Das Christkindlpaket
Wieder einmal steht das Weihnachtsfest vor der Tür. Und wieder einmal denke ich zurück an das Weihnachten meiner Kindheit. Auf dem Bauernhof in dem kleinen niederbayerischen Dorf mit gerade mal 70 Einwohnern. Ich hatte eine Großfamilie um mich herum, in der ich mich geborgen fühlte. Alles hatte seine Ordnung und alles war irgendwie
vorhersehbar. So wie die Ankunft eines großen Pakets, jedes Jahr genau zehn Tage vor Weihnachten.

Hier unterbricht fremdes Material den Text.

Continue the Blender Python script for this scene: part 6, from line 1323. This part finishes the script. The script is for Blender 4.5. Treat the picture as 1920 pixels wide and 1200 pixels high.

Aber alles der Reihe nach. Erst einmal kam Otto, der einarmige Postbote, der jahrein, jahraus – auch im tiefsten Winter - mit einem Fahrrad von Dorf zu Dorf, von Haus zu Haus fuhr und die Zeitung, Briefe und Postkarten zustellte. Otto brachte also jedes Jahr Mitte Dezember eine Paketabholkarte und bekam dafür meist ein paar schmalzgebackene Kücheln von der Oma. Und Mama zwinkerte Papa ganz schelmisch zu und sagte:
„Das Paket vom Christkindl ist da. Sei
so gut und fahr` schnell zur Post. Sonst holen es die Engel wieder ab und bringen es zu einer anderen Familie.“ Als kleines Kind saß ich mit offenem Mund dabei und fand das alles schrecklich aufregend und geheimnisvoll.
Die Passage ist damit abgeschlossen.